Le Conseil des droits et devoirs des familles vise à recevoir les familles des publics en voie de déscolarisation dès lors qu’un absentéisme est détecté. Ce travail mené dans le cadre du Conseil local de Sécurité et de Prévention de la Délinquance (CLSPD) s’articule également avec des outils d’accompagnement. Les actions menées par la ville et la métropole conduisent à observer des publics en décrochage de plus en plus jeunes, avec notamment une proportion croissante de collégiens. Même regard à Brest Métropole où la mobilisation des outils d’accompagnement sur des publics plus jeunes est en questionnement.  

Le public étudiant fait également l’objet d’une attention particulière. À Rennes Métropole, qui réunit 72 000 étudiants sur le territoire, la question de la précarité étudiante est une préoccupation forte de même sur le territoire de la métropole de Montpellier. Des partenariats structurés sont noués sur ce public à Toulouse Métropole. Au-delà, la prise en compte des jeunes issus de l’Aide sociale à l’enfance (ASE) fait l’objet de réflexions sur le territoire d’Orléans ou encore les jeunesses souffrant d’addiction (Nantes Métropole, Métropole du Grand Nancy), en errance, en bidonville ou encore les jeunes migrants (Nantes Métropole). 

Penser à une action coordonnée, quelles perspectives ?

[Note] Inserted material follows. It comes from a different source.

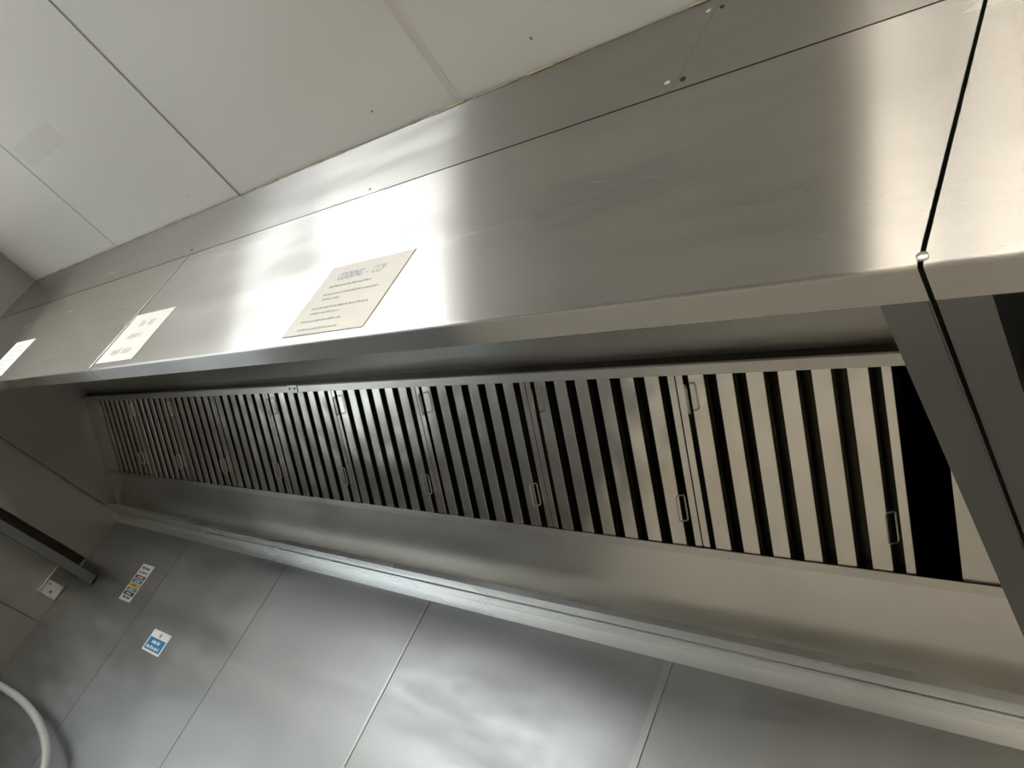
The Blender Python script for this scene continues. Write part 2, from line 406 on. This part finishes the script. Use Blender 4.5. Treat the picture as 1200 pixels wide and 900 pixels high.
# ------------------------------------------------------------------ fascia panels up to the ceiling
def fascia(x0, x1, label, rivets):
    t = thing('fascia_panel', label, 'fascia panel', ((x0 + x1) / 2, YF, ZP + .006))
    m = MB().box(x0, x1, YF + .0005, YF + .003, ZP + .0065, ZC - .007); m.box(x0, x1, YF + .003, YF + .02, ZP + .0065, ZP + .009)
    m.build('sheet', M_fascia, t)
    for (x, z, r, mt) in rivets:
        MB().disc((x, YF + .0005, z), (0, -1, 0), r, r * .5).build('rivet', mt, t, smooth=True)
fascia(.002, 4.822, 'long stainless fascia strip between hood and white ceiling, left of the riveted joint',
       [(4.806, 1.505, .006, M_rivet), (4.800, 1.262, .006, M_rivet), (2.73, 1.25, .004, M_black), (3.86, 1.246, .004, M_black)])
fascia(4.8225, 8.1, 'stainless fascia strip above the hoods, right of the riveted joint',
       [(4.838, 1.50, .005, M_black), (4.836, 1.256, .006, M_black)])
# closing steel behind the slots
struct(MB().box(.002, 8.1, YF + .022, YF + .026, ZP - .1, ZC - .001).build('trim_2', M_dark))
# uneven bead of old sealant along the ceiling
sl = MB(); x = .02
while x < 5.2:
    ln = random.uniform(.03, .16)
    if random.random() < .62:
        r = random.uniform(.0012, .0032)
        pts = [(x + ln * q / 4, YF - .0015 + random.uniform(-.001, .001), ZC - .004 - random.uniform(0, .004)) for q in range(5)]
        sl.tube(pts, r, 6)
    x += ln + random.uniform(.0, .05)
struct(sl.build('trim_3', M_seal, smooth=True))

# ------------------------------------------------------------------ baffle filters
FW, PITCH, XEND = .526, .530, 5.034
def make_filter(x0, label):
    t = thing('baffle_filter', label, 'baffle filter', tuple(P(x0 + FW / 2, .494, -.02)), 'baffle filters in the hood')
    fr = MB()
    for a, b in ((0, .020), (FW - .020, FW)):
        slab(fr, x0 + a, x0 + b, .003, .493, -.001, .001)
        e = a if a == 0 else b - .0015
        slab(fr, x0 + e, x0 + e + .0015, .003, .493, -.045, -.001)
    slab(fr, x0 + .020, x0 + FW - .020, .0015, .006, -.045, .0005); slab(fr, x0 + .020, x0 + FW - .020, .490, .4945, -.045, .0005)
    fr.build('frame', M_baffle, t, bevel=.0006)
    for i in range(6):
        b0 = x0 + .0375 + .0795 * i; b1 = b0 + .044
        bf = slab(MB(), b0, b1, .0065, .4895, .0005, .002)
        slab(bf, b0, b0 + .0015, .0065, .4895, -.020, .0005); slab(bf, b1 - .0015, b1, .0065, .4895, -.020, .0005)
        bf.build('baffle', M_baffle, t, bevel=.001)
    rb = MB()
    for i in range(7):
        c = x0 + .0375 + .022 - .03975 + .0795 * i
        lo, hi = max(x0 + .003, c - .030), min(x0 + FW - .003, c + .030)
        slab(rb, lo, hi, .0065, .4895, -.043, -.0415)
        if lo == c - .030: slab(rb, lo, lo + .0015, .0065, .4895, -.0415, -.026)
        if hi == c + .030: slab(rb, hi - .0015, hi, .0065, .4895, -.0415, -.026)
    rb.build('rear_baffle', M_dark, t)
    for (hx, s0, tilt) in ((.026, .075, .25), (FW - .026, .375, -.25)):
        pts = []; L_, W_ = .072, .020
        for q in range(24):
            a = 2 * math.pi * q / 24
            u = W_ / 2 * max(-1, min(1, 1.4 * math.cos(a))); s = L_ / 2 * max(-1, min(1, 1.25 * math.sin(a)))
            sgn = 1 if hx < .2 else -1
            dx = sgn * (u + W_ / 2)
            pts.append(P(x0 + hx + dx * .75, s0 + s, .006 + abs(dx) * .9))
        MB().tube(pts, .0022, 8, closed=True).build('handle', M_wire, t, smooth=True)
        # riveted tab that holds the handle
    return t
labs = ['baffle filter at the right end of the row, beside the open black gap',
        'second baffle filter from the right end of the row, wide beige slats',
        'third baffle filter from the right end of the row, two right of the middle',
        'fourth baffle filter from the right, just right of the middle filter',
        'middle baffle filter of the row of nine, right of the rail clip',
        'baffle filter under the riveted rail clip, fourth from the left end of the row',
        'third baffle filter from the left end of the row, dim grey',
        'second baffle filter from the dark left end of the row',
        'leftmost baffle filter, darkest, beside the left blanking plate']
xf = [XEND - FW - PITCH * k for k in range(9)]
src = make_filter(xf[0], labs[0])
for k in range(1, 9):
    c = src.copy(); C.objects.link(c); c.location.x = src.location.x + xf[k] - xf[0]; c['label'] = labs[k]
    for ch in list(src.children):
        d = ch.copy(); C.objects.link(d); d.parent = c

# ------------------------------------------------------------------ paper notices on the hood front
def words(mb, x0, x1, z, h, y, seed, ch=.55, gap=1.0, jit=0):
    """a line of small unreadable characters"""
    rnd = random.Random(seed); x = x0
    while x < x1 - h * .3:
        n = rnd.randint(2, 7)
        for _ in range(n):
            w = h * ch * rnd.uniform(.6, 1.1)
            if x + w > x1: break
            hh = h * rnd.choice((.72, .72, 1.0)); zz = z + rnd.uniform(-jit, jit)
            mb.box(x, x + w * .8, y - .0002, y, zz, zz + hh); x += w
        x += h * .5 * gap
    return mb
def lettering(txt, x0, x1, z, h, y, mat, parent, name='lettering'):
    cu = bpy.data.curves.new('t', 'FONT'); cu.body = txt; cu.size = 1
    o = bpy.data.objects.new('t', cu); C.objects.link(o)
    dg = bpy.context.evaluated_depsgraph_get(); me = o.evaluated_get(dg).to_mesh()
    vs = [v.co.copy() for v in me.vertices]; fs = [tuple(p.vertices) for p in me.polygons]
    o.evaluated_get(dg).to_mesh_clear(); bpy.data.objects.remove(o); bpy.data.curves.remove(cu)
    ax0, ax1 = min(v.x for v in vs), max(v.x for v in vs); ay0, ay1 = min(v.y for v in vs), max(v.y for v in vs)
    m = MB(); m.v = [V((x0 + (v.x - ax0) / (ax1 - ax0) * (x1 - x0), y - .0003, z + (v.y - ay0) / (ay1 - ay0) * h)) for v in vs]
    m.f = fs; m.m = [0] * len(fs); m.mats = [mat]
    ob = m.build(name, mat, parent)
    sm = ob.modifiers.new('s', 'SOLIDIFY'); sm.thickness = .0001
    return ob

# notice 1: laminated sheet
x0, x1, z0, z1 = 3.997, 4.312, .689, .915; y = YF - .0004
n1 = thing('notice', 'laminated landscape COOKING - CCP notice stuck on the hood front', 'notice', ((x0 + x1) / 2, y, z0))
MB().box(x0, x1, y - .0006, y, z0, z1, M_edge).build('laminate', M_edge, n1)
MB().box(x0 + .002, x1 - .0018, y - .0012, y - .0007, z0 + .002, z1 - .002).build('sheet', M_lam, n1)
yy = y - .0013
lettering('COOKING', 4.06, 4.155, .861, .024, yy, M_blueink, n1)
lettering('-  CCP', 4.172, 4.236, .861, .024, yy, M_greyink, n1)
for i, (a, b, z, h) in enumerate([(4.05, 4.215, .838, .007), (4.05, 4.262, .812, .007), (4.06, 4.13, .796, .007), (4.045, 4.262, .768, .007), (4.055, 4.175, .752, .007), (4.04, 4.20, .728, .007), (4.05, 4.21, .703, .007)]):
    words(MB(), a, b, z, h, yy, 10 + i).build('text_line', M_greyink, n1)
# notice 2
x0, x1, z0, z1 = 2.778, 3.098, .690, .910
n2 = thing('notice', 'white portrait-looking paper notice with pale grey print, beside the hood panel joint', 'notice', ((x0 + x1) / 2, y, z0))
n2['label'] = 'bright white paper notice with faint grey print, beside the hood front panel joint'
MB().box(x0, x1, y - .0010, y, z0, z1).build('sheet', M_paper, n2)
for a, b, z, h, sd, cw in ((2.89, 2.95, .845, .030, 30, .8), (2.965, 3.03, .845, .036, 31, .9), (2.88, 3.0, .790, .022, 33, .8), (2.85, 2.93, .722, .030, 34, .7), (2.945, 3.02, .722, .030, 35, .7)):
    words(MB(), a, b, z, h, y - .0011, sd, ch=cw).build('text_line', M_paleink, n2)
# notice 3
x0, x1, z0, z1 = 1.225, 1.545, .700, .922
n3 = thing('notice', 'white paper notice on the far left of the hood front, cut by the picture edge', 'notice', ((x0 + x1) / 2, y, z0))
MB().box(x0, x1, y - .0010, y, z0, z1).build('sheet', M_paper, n3)
for i in range(6): words(MB(), 1.27, 1.27 + (.23 if i % 2 else .17), .88 - .028 * i, .010, y - .0011, 50 + i).build('text_line', M_paleink, n3)

# ------------------------------------------------------------------ stickers on the back wall
y = YB - .0004
x0, x1, z0, z1 = .822, .984, .192, .418
ch = thing('colour_chart', 'narrow food colour-code chart with red, blue, yellow, green and black bands on the back wall', 'sign', ((x0 + x1) / 2, y, z0))
MB().box(x0, x1, y - .0008, y, z0, z1).build('backing', M_vinyl, ch)
for a, b, z, h in ((.02, .02, .388, .017), (.02, .02, .361, .015), (.03, .03, .206, .016)):
    words(MB(), x0 + a, x1 - b, z, h, y - .0009, int(z * 999), ch=.6, jit=.001).build('text_line', M_ink, ch)
zb = .327
for name, mt, tm in (('red_band', M_red, M_vinyl), ('blue_band', M_blue, M_vinyl), ('yellow_band', M_yellow, M_ink), ('green_band', M_green, M_vinyl), ('black_band', M_char, M_vinyl)):
    bx0 = x0 + (.002 if name == 'yellow_band' else .012); bx1 = x1 - (.002 if name == 'yellow_band' else .012)
    bd = MB().box(bx0, bx1, y - .0014, y - .0009, zb, zb + .022).build(name, mt, ch, bevel=.0003)
    words(MB(), x0 + .045, x1 - .045, zb + .006, .011, y - .0015, 70 + int(zb * 1000), ch=.6).build('lettering', tm, bd)
    zb -= .0255
x0, x1, z0, z1 = 1.447, 1.652, .020, .130
sg = thing('sign', 'small blue and white hygiene sign with a dark droplet symbol on the back wall', 'sign', ((x0 + x1) / 2, y, z0))
MB().box(x0, x1, y - .0008, y, z0, z1).build('backing', M_vinyl, sg, bevel=.0003)
bd = MB().box(x0 + .012, x1 - .012, y - .0014, y - .0009, z0 + .010, z0 + .072).build('blue_panel', M_blue, sg, bevel=.0003)
words(MB(), x0 + .055, x1 - .055, z0 + .045, .016, y - .0016, 81, ch=.7).build('lettering', M_vinyl, bd)
words(MB(), x0 + .030, x1 - .030, z0 + .018, .016, y - .0016, 82, ch=.7).build('lettering', M_vinyl, bd)
dm = MB(); k = []
for q in range(16):
    a = 2 * math.pi * q / 16; k.append(((x0 + x1) / 2 + .009 * math.cos(a), y - .0012, z0 + .090 + .012 * math.sin(a)))
dm.quad(k, M_green); dm.build('symbol', M_green, sg)

# ------------------------------------------------------------------ things on the left wall
sr = thing('support_rail', 'steel support rail on brackets along the left wall, ending at the back corner', 'rail', (0, 1.0, .20))
cn = MB(); cn.box(.0005, .004, -.4, 1.95, .262, .330); cn.box(.004, .05, -.4, 1.95, .3275, .330); cn.box(.004, .05, -.4, 1.95, .262, .2645)
cn.build('wall_channel', M_dark, sr, bevel=.0006)  # shade under the top flange is put into the channel's dark colour
rl = MB(); t_ = .003
rl.box(.28, .36, -.4, 1.955, .202, .205); rl.box(.28, .36, -.4, 1.955, .255, .258); rl.box(.28, .283, -.4, 1.955, .205, .255); rl.box(.357, .36, -.4, 1.955, .205, .255)
rl.build('rail', M_side, sr, bevel=.0006)
for q in (-.2, .4, 1.0, 1.6): MB().box(.004, .2799, q, q + .03, .235, .2615).build('bracket', M_dark, sr, bevel=.001)
sp = thing('switch_plate', 'small steel-backed white switch plate on the left wall beside the back corner', 'switch plate', (0, 1.9, .02))
MB().box(.0005, .004, 1.842, 1.960, .028, .240).build('backing_plate', M_side, sp, bevel=.0006)
MB().box(.004, .022, 1.836, 1.842, .028, .243).build('edge_strip', M_rivet, sp, bevel=.0008)
wp = MB().box(.0045, .010, 1.852, 1.958, .030, .122).build('face_plate', M_white, sp, bevel=.002)
MB().disc((.0101, 1.872, .100), (1, 0, 0), .006, .003).build('screw', M_ink, wp); MB().disc((.0101, 1.905, .062), (1, 0, 0), .009, .006).build('key_switch', M_ink, wp)

# hose hanging by the corner
hp = [(a_, b_, c_ - .035) for a_, b_, c_ in [(.002, 1.90, -.46), (.06, 1.895, -.462), (.20, 1.89, -.458), (.42, 1.885, -.445), (.64, 1.88, -.432), (.86, 1.88, -.430), (1.07, 1.88, -.442), (1.25, 1.88, -.468), (1.40, 1.88, -.508), (1.50, 1.88, -.56), (1.555, 1.88, -.63), (1.57, 1.88, -.72), (1.57, 1.88, -.90), (1.57, 1.88, -1.2), (1.57, 1.88, ZFL + .037)]]
def smooth_path(p, n=6):
    out = []
    p = [V(q) for q in p]
    for i in range(len(p) - 1):
        a = p[max(0, i - 1)]; b = p[i]; c = p[i + 1]; d = p[min(len(p) - 1, i + 2)]
        for j in range(n):
            t = j / n
            out.append(.5 * ((2 * b) + (c - a) * t + (2 * a - 5 * b + 4 * c - d) * t * t + (3 * b - a - 3 * c + d) * t ** 3))
    out.append(p[-1]); return out
tag(MB().tube(smooth_path(hp), .021, 16)  .build('hose', M_hose, smooth=True), 'thick grey flexible hose arching in front of the back wall at the lower left', 'hose')

# ------------------------------------------------------------------ camera
cd = bpy.data.cameras.new('camera'); cam = bpy.data.objects.new('camera', cd); C.objects.link(cam)
r = V((.71826012, .55410112, .42080203)); u = -V((-.03025505, .62909754, -.77673735)); b = -V((-.69511656, .54516807, .46862003))
cam.matrix_world = Matrix(((r.x, u.x, b.x, 5.6), (r.y, u.y, b.y, 0), (r.z, u.z, b.z, Z0), (0, 0, 0, 1)))
cd.sensor_width = 36; cd.lens = 36 * 913.4 / 1200; cd.clip_start = .02
sc = bpy.context.scene; sc.camera = cam

w = bpy.data.worlds.new('world'); sc.world = w; w.use_nodes = True
w.node_tree.nodes['Background'].inputs['Color'].default_value = (.8, .85, .9, 1); w.node_tree.nodes['Background'].inputs['Strength'].default_value = .0
sc.view_settings.view_transform = 'Standard'; sc.view_settings.look = 'None'; sc.view_settings.gamma = 1; sc.view_settings.use_curve_mapping = False
sc.view_settings.exposure = 1.05
sc.cycles.use_denoising = True; sc.cycles.denoising_prefilter = 'ACCURATE'
sc.cycles.max_bounces = 10; sc.cycles.glossy_bounces = 8; sc.cycles.diffuse_bounces = 5
sc.cycles.sample_clamp_indirect = 6; sc.cycles.caustics_reflective = True; sc.cycles.blur_glossy = .5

Pour faire suite au projet d’expérimentation porté en 2021, un renforcement significatif des pactes locaux pourrait être mis à l’étude. Sans être en mesure, au vu des enveloppes de répondre à l’ensemble des problématiques, une telle démarche pourrait du moins consolider l’action collective des métropoles et nourrir un message politique transpartisan rappelant l’ensemble des lacunes des dispositifs mis en œuvre et appelant à un renouvellement de l’articulation État/territoires.